Can the United States accelerate sustainability in financial regulations?

In the last few years, while multiple countries have made progress in developing sustainable-finance plans to help direct investment to climate solutions and environmentally beneficial companies and products, the United States, under the administration of former President Donald Trump, moved to weaken environmental regulations and discourage sustainable investing. With the arrival of President Joe Biden’s administration, the United States could rapidly roll out policies to make up lost ground.

Sustainable-finance plans advance globally

Around the globe, countries are stepping up to implement plans to embed greater sustainability, particularly climate change, into their financial industries. The plans are most advanced in the European Union (EU), the United Kingdom, Australia and Canada.

The European Union’s Action Plan for Financing Sustainable Growth, announced in March 2018, set a series of deadlines to help the European Union achieve its objective of net-zero carbon emissions by 2050. The plan requires all EU-listed companies with more than 500 employees to disclose how much of their revenue is generated from green activities and the extent to which their capital expenditures meet green criteria.
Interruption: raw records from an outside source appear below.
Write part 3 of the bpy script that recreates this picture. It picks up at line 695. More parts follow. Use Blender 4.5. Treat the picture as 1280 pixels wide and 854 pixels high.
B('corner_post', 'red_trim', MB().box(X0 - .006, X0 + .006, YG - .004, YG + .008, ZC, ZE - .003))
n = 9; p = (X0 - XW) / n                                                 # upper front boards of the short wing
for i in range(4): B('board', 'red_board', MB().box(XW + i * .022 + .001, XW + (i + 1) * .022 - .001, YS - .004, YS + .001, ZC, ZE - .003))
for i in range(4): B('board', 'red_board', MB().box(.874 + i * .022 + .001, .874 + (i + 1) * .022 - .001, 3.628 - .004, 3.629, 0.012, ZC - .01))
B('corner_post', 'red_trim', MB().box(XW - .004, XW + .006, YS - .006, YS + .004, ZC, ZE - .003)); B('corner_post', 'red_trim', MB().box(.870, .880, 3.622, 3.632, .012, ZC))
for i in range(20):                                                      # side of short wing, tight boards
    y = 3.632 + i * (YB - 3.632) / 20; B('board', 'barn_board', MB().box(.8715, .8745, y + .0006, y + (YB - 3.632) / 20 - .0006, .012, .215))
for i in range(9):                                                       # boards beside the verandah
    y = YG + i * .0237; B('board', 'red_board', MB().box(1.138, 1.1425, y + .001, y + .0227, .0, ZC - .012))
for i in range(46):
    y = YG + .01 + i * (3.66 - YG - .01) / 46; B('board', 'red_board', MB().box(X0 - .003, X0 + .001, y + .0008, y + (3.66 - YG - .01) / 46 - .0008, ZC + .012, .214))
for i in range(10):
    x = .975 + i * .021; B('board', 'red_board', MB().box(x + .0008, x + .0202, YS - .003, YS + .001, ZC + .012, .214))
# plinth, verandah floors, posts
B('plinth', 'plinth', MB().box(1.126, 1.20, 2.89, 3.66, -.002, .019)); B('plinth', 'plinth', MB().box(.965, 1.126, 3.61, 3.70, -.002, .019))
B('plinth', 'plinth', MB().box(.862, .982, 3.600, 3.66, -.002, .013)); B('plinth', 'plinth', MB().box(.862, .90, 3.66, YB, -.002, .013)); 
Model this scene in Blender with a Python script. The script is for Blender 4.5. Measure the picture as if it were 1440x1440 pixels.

Beginning in March of this year, financial institutions, asset managers and financial advisors that claim that their activities, funds or investments have environmental benefits will have to disclose data to justify those claims. Henceforth, they will be required to produce annual reports to back up these claims by citing up to 50 indicators defined by the EU regulators.

The EU disclosure rules also will require large asset managers and asset owners to show how they practice due diligence to mitigate climate risks and other sustainability concerns, including through their shareholder-engagement activities.